• [TASK INSTRUCTIONS]: Pictures aside, quote the whole listing exactly.

---

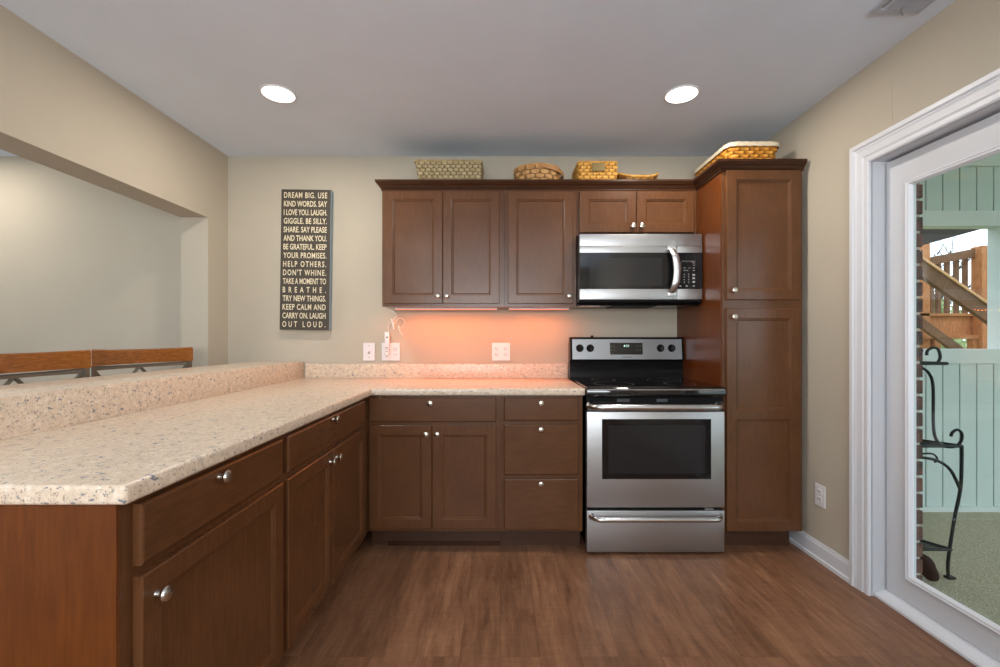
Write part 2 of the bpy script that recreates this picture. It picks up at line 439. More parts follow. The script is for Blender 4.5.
# back run: corner double-door cabinet
c = thing('base_cabinet', 'corner base cabinet on the back wall, wide drawer over two doors', 'cabinet', (-.37, 2.8, 0))
box('body', M_woodv, XF+.001, .000, YF, YB-.003, .112, BT, c)
box('toe_kick', M_toe, XF+.001, .000, YF+.075, YF+.095, 0, .112, c)
box('shoe_strip', M_crown, XF+.096, 0, YF+.066, YF+.0748, 0, .022, c)
add_drawer(c, -.732, -.022, .731, .866, fnB, (-.388, YF-.019, .836), '-y', M_woodx)
add_door(c, -.732, -.383, .132, .712, fnB, (-.412, YF-.019, .663), '-y')
add_door(c, -.379, -.022, .132, .712, fnB, (-.350, YF-.019, .663), '-y')
# drawer stack
c = thing('drawer_cabinet', 'brown base cabinet with a stack of three drawers, left of the stove', 'cabinet', (.235, 2.8, 0))
box('body', M_woodv, .001, .464, YF, YB-.003, .112, BT, c)
box('toe_kick', M_toe, .001, .464, YF+.075, YF+.095, 0, .112, c)
for v0, v1, kz in ((.738, .866, .836), (.434, .716, .690), (.128, .412, .388)):
    add_drawer(c, .022, .440, v0, v1, fnB, (.228, YF-.019, kz), '-y', M_woodx)
# peninsula cabinets
KX = -1.395     # back of the peninsula boxes
c = thing('base_cabinet', 'nearest peninsula base cabinet, one drawer over one wide door', 'cabinet', (-1.07, 1.18, 0))
box('body', M_woodv, KX, XF, .8665, 1.499, .112, BT, c)
box('toe_kick', M_toe, XF-.095, XF-.075, .8665, 1.499, 0, .112, c)
m = MB(); m.box(KX, XF-.0003, .860, .8663, 0, BT); m.build('end_panel', M_veneer, c)
add_drawer(c, .898, 1.487, .738, .864, fnP, (XF+.019, 1.147, .842), 'x', M_woody)
add_door(c, .898, 1.487, .128, .716, fnP, (XF+.019, .938, .660), 'x')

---

• [FULL RESPONSE]:
Write part 2 of the bpy script that recreates this picture. It picks up at line 439. More parts follow. The script is for Blender 4.5.
# back run: corner double-door cabinet
c = thing('base_cabinet', 'corner base cabinet on the back wall, wide drawer over two doors', 'cabinet', (-.37, 2.8, 0))
box('body', M_woodv, XF+.001, .000, YF, YB-.003, .112, BT, c)
box('toe_kick', M_toe, XF+.001, .000, YF+.075, YF+.095, 0, .112, c)
box('shoe_strip', M_crown, XF+.096, 0, YF+.066, YF+.0748, 0, .022, c)
add_drawer(c, -.732, -.022, .731, .866, fnB, (-.388, YF-.019, .836), '-y', M_woodx)
add_door(c, -.732, -.383, .132, .712, fnB, (-.412, YF-.019, .663), '-y')
add_door(c, -.379, -.022, .132, .712, fnB, (-.350, YF-.019, .663), '-y')
# drawer stack
c = thing('drawer_cabinet', 'brown base cabinet with a stack of three drawers, left of the stove', 'cabinet', (.235, 2.8, 0))
box('body', M_woodv, .001, .464, YF, YB-.003, .112, BT, c)
box('toe_kick', M_toe, .001, .464, YF+.075, YF+.095, 0, .112, c)
for v0, v1, kz in ((.738, .866, .836), (.434, .716, .690), (.128, .412, .388)):
    add_drawer(c, .022, .440, v0, v1, fnB, (.228, YF-.019, kz), '-y', M_woodx)
# peninsula cabinets
KX = -1.395     # back of the peninsula boxes
c = thing('base_cabinet', 'nearest peninsula base cabinet, one drawer over one wide door', 'cabinet', (-1.07, 1.18, 0))
box('body', M_woodv, KX, XF, .8665, 1.499, .112, BT, c)
box('toe_kick', M_toe, XF-.095, XF-.075, .8665, 1.499, 0, .112, c)
m = MB(); m.box(KX, XF-.0003, .860, .8663, 0, BT); m.build('end_panel', M_veneer, c)
add_drawer(c, .898, 1.487, .738, .864, fnP, (XF+.019, 1.147, .842), 'x', M_woody)
add_door(c, .898, 1.487, .128, .716, fnP, (XF+.019, .938, .660), 'x')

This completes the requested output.